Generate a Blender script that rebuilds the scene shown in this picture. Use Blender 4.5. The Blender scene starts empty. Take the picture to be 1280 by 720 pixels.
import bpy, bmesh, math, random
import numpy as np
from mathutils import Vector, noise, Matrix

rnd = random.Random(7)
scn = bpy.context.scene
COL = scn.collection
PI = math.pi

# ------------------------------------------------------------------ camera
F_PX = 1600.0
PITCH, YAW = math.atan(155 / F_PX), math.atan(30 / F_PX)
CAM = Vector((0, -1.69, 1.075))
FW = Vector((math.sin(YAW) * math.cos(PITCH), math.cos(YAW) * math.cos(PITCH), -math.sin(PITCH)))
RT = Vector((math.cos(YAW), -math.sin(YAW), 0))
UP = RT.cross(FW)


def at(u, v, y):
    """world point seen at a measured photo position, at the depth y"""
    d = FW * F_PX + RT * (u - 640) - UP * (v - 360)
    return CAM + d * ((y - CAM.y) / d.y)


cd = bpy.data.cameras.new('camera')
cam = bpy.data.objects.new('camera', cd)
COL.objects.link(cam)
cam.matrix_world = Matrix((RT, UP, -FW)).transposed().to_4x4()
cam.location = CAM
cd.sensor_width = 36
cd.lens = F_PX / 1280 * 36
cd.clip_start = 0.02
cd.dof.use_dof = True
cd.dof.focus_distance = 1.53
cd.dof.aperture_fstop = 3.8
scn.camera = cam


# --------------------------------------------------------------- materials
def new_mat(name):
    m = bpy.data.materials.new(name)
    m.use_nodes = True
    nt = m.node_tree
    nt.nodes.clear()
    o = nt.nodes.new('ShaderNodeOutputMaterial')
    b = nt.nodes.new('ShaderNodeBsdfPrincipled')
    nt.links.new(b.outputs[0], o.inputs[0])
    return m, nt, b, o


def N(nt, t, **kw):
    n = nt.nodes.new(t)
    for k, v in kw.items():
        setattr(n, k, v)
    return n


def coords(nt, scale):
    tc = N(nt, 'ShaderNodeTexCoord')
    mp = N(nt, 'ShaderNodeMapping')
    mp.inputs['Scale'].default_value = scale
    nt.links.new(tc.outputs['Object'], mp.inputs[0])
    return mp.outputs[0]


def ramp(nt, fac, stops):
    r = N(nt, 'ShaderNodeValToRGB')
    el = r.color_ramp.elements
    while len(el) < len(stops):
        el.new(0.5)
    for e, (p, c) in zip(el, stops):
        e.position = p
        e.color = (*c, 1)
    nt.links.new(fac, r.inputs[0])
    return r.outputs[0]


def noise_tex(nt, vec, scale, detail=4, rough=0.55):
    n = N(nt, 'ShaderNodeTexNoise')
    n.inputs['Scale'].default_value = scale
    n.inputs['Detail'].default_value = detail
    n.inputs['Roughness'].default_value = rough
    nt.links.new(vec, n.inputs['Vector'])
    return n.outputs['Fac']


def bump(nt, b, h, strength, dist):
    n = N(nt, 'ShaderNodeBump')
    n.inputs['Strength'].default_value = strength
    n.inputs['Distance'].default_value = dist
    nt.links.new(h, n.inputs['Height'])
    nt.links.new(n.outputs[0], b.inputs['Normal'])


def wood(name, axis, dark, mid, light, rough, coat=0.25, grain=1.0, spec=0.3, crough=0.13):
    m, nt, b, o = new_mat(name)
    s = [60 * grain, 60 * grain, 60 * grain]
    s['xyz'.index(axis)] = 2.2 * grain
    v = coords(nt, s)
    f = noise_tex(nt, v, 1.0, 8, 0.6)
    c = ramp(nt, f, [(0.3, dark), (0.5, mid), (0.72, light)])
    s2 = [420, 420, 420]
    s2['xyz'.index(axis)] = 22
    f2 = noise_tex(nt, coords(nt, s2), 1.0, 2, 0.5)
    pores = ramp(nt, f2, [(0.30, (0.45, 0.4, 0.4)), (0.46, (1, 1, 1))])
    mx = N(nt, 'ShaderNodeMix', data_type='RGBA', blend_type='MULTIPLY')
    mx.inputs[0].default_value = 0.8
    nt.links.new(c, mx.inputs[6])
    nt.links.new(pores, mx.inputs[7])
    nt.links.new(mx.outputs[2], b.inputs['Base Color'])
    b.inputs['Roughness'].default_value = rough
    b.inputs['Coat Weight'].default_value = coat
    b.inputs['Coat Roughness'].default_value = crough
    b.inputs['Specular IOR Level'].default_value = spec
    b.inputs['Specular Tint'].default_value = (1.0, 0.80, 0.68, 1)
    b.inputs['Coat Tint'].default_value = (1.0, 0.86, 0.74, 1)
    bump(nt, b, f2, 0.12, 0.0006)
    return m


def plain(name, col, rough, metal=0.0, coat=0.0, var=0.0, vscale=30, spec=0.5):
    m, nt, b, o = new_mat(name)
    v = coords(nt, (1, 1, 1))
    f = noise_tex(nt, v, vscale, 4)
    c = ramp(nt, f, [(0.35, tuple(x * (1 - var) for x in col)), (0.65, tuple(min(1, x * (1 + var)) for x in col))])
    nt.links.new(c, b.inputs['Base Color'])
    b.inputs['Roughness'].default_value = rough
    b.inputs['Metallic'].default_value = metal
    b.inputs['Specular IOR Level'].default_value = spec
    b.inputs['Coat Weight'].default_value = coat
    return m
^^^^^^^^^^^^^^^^
◆ **Prompt**
From the first line above through the line that contains "PI = math.pi", quote each line exactly. Output nothing more.

◆ **The result**
Generate a Blender script that rebuilds the scene shown in this picture. Use Blender 4.5. The Blender scene starts empty. Take the picture to be 1280 by 720 pixels.
import bpy, bmesh, math, random
import numpy as np
from mathutils import Vector, noise, Matrix

rnd = random.Random(7)
scn = bpy.context.scene
COL = scn.collection
PI = math.pi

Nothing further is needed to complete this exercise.